In Darla!, the only story with a male protagonist, a TV producer reminisces about his quickly cancelled 90s “porno sitcom” and resents the millennials who have started to watch it ironically on the internet. That story is “about intention versus interpretation”, says Tamaki. “You find, as a creator, you make [something] with one intention but it ends up being something else! And that’s wonderful.”
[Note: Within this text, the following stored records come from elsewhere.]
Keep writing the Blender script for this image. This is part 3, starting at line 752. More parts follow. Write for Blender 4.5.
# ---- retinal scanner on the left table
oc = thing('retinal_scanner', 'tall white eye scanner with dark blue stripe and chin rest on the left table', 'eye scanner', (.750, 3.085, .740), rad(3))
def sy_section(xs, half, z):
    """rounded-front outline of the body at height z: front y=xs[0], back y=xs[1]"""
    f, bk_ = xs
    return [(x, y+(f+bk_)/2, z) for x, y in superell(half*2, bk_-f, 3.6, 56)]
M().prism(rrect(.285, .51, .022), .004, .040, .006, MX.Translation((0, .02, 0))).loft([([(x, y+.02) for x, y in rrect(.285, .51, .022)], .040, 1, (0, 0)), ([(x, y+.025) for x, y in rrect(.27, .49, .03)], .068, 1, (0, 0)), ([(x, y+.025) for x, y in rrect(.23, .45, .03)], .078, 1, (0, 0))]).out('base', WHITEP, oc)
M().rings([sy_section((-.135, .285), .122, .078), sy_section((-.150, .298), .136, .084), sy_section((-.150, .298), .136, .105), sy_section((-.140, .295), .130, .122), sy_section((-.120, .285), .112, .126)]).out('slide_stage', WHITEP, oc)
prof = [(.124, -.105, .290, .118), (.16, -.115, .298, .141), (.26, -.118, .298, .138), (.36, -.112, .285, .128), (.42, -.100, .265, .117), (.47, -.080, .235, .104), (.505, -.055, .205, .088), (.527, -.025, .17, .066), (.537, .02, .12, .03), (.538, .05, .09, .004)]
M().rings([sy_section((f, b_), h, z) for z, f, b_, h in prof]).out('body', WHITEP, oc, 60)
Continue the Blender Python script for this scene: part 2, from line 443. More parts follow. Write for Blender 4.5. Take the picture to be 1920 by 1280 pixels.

I Love Hues: Colorist Rico Renzi talks about his preferred palette, his technique, and how he collaborates with creators such as Erica Henderson (Squirrel Girl)

Reviews and Commentary

Clough on Bagge on Huston: Rob Clough reviews Peter Bagge’s Fire!! The Zora Neale Huston Story, and he addresses some of the criticisms of a white man telling a black woman’s story and the way Bagge depicts Huston:

Yes, there are aspects of Bagge’s art that are problematic for telling this kind of story, but he actually addresses some of these issues right up front, before his narrative begins. He is extremely scrupulous when it comes down to sourcing people, images, quotes and events, and the nearly forty pages of notes provide for remarkable reading on their own. When he slightly altered anything, he documented it very carefully. Take the cover, for example. The amusing image of Hurston in a white dress while strapped with a revolver and swearing a Stetson hat while leaning on her car was a composite of several other photos. Every single vignette in this book of carefully paced vignettes is sourced and expanded upon in the notes, which are almost as funny as the story itself. Bagge is not afraid to editorialize from time to time, but he knows when to rein it in and stick to the strict facts and when to weigh in on a subject. That said, it’s obvious that he has nothing but admiration and respect for Hurston, and the vast majority of the drawings are simple talking heads or characters just interacting in a normal way. In the end, it will be up to each reader to decide if Bagge’s drawings are disrespectful or not based simply on his style, but it does seem clear that mockery is not his intent.

Throughout the book, Bagge treats every character with respect. Foolish behavior is depicted foolishly, but there is absolutely no distinction between the way he draws white characters and the way he draws African-Americans. Bagge is above all else trying to tell a story and trying to do so in an entertaining way while at the same time stay as close to the record as possible.

Road Comic: Jason’s On the Camino is not bad, says critic Hillary Brown, it’s just not as good as his other comics. It’s also a new direction for the Norwegian cartoonist—it’s (apparently) nonfiction, longer than usual, done in plain black and white, and a bit boring; Brown compares it at one point to Eleanor Davis’s You & a Bike & the Road and finds the latter to be more immersive, although Jason’s book is more polished.